Modeling of grain refinement and mechanical response of microalloyed steel wires severely deformed by combined forming process

Recently developed accumulative angular drawing (AAD) combined with wire drawing (WD) and wire flattening (WF) processes were employed to effectively induce severe plastic deformation (SPD) effects into drawn wires. The influence of combined effects of area reduction, bending, shearing, and burnishing on the accumulated deformation energy and microstructural inhomogeneities in the microalloyed steel (b.c.c.) wires has been discussed with respect to possibilities of formation of ultrafine-grained and multilayered structures in subsequently drawn and flattened wires. However, the main challenge in the present study was to support and extend experimental research on hardening mechanisms and inhomogeneous deformation energy accumulation during investigated combined forming process by numerical simulation.
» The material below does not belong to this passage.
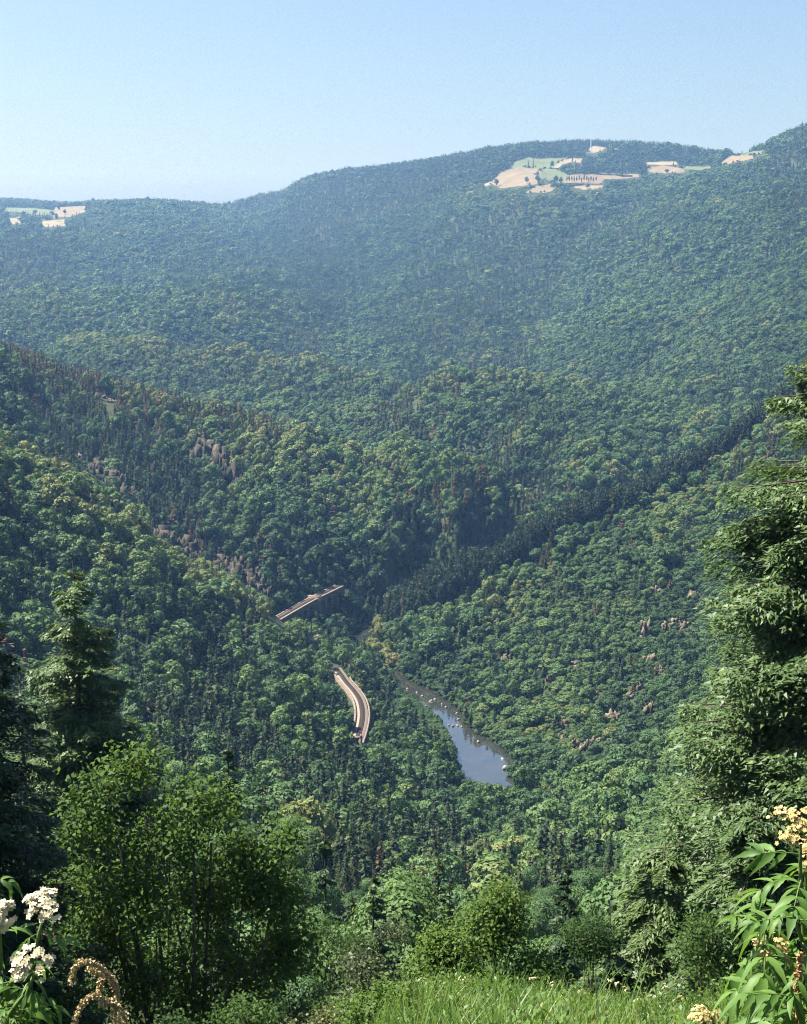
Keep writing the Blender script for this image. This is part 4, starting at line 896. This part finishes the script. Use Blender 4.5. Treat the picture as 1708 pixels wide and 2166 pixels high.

One of the efficient solutions to that task is development of multiscale numerical model based on digital material representation (DMR) concept, capable of explicit recreation of microstructure morphology of investigated materials as well as its further evolution with respect to complex macroscopic processing conditions. As an outcome, it was demonstrated that the presence of precipitates in the severally deformed and inhomogeneous ferrite can be not only the key factor in strengthening process but can also directly influence the grain refining process. The presented study provides a set of evidence and inspiration for introducing the controlled inhomogeneity of deformation as a tool to produce advanced structural materials.